Alors faut-il jouer leur jeu ?
Il faut surtout garder en tête que le principal objectif est la démocratie, l’Etat de droit et l’adhésion à l’UE . Le chemin de la démocratie ou de l’Etat de droit est une voie qui peut aussi régler les principaux enjeux sociaux et sociétaux du pays.

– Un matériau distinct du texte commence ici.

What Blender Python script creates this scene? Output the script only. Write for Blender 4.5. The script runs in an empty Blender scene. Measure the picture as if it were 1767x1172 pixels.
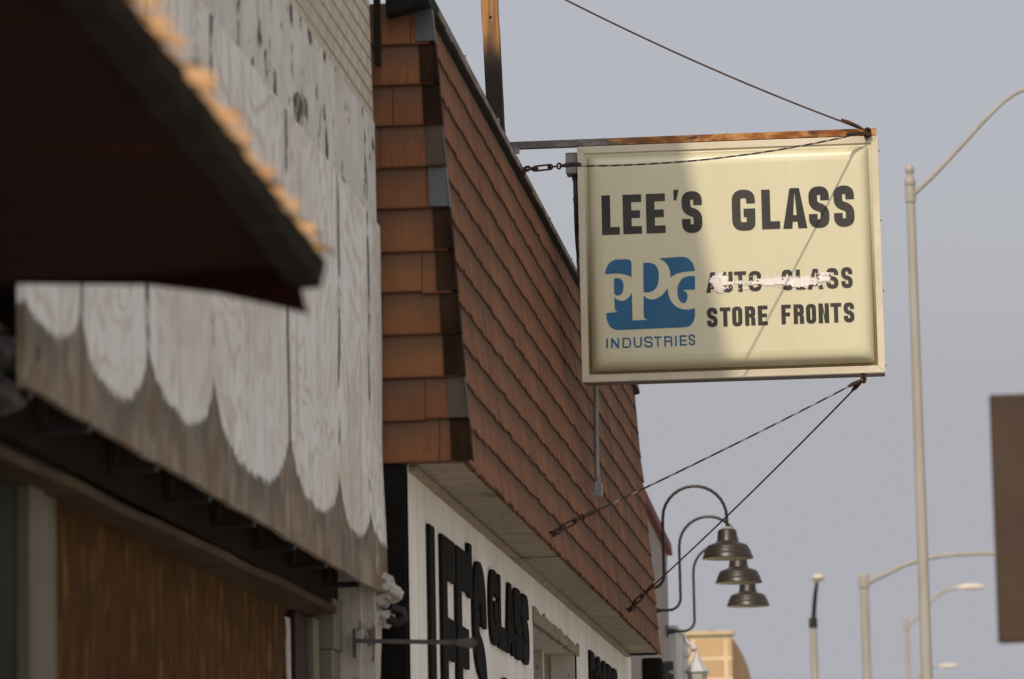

Selon Mahfi Egilmez, spécialiste des questions économiques au journal Radikal et ancien Secrétaire Général du Ministère du Trésor, la Turquie a bénéficié depuis 2003 de 64.5 milliards de dollars d’investissements directs étrangers [IDE] soit une moyenne annuelle de 11. 7 milliards de dollars. Alors que pour la période allant de 1980 et 2002, le montant de ces investissements n’atteignait que 18 milliards de dollars, soit 783 millions de dollars par an.
Cette explosion des IDE depuis 2003 résulte de l’accélération des réformes structurelles liées à l’ouverture des négociations avec l’UE ainsi que de l’ouverture de la Turquie aux fonds souverains des Etats du Golfe.
Pour conclure, nous ne devons pas tourner le dos à l’UE. Au contraire, nous devons accélérer les réformes nécessaires pour y adhérer, tout en nous ouvrant à la Russie, à la Chine, aux Etats du Golfe Persique et du Moyen-Orient.
Une Turquie qui pèse dans l’UE est une Turquie qui pèse à l’Est et vice-versa. Sans parler des relations avec les USA.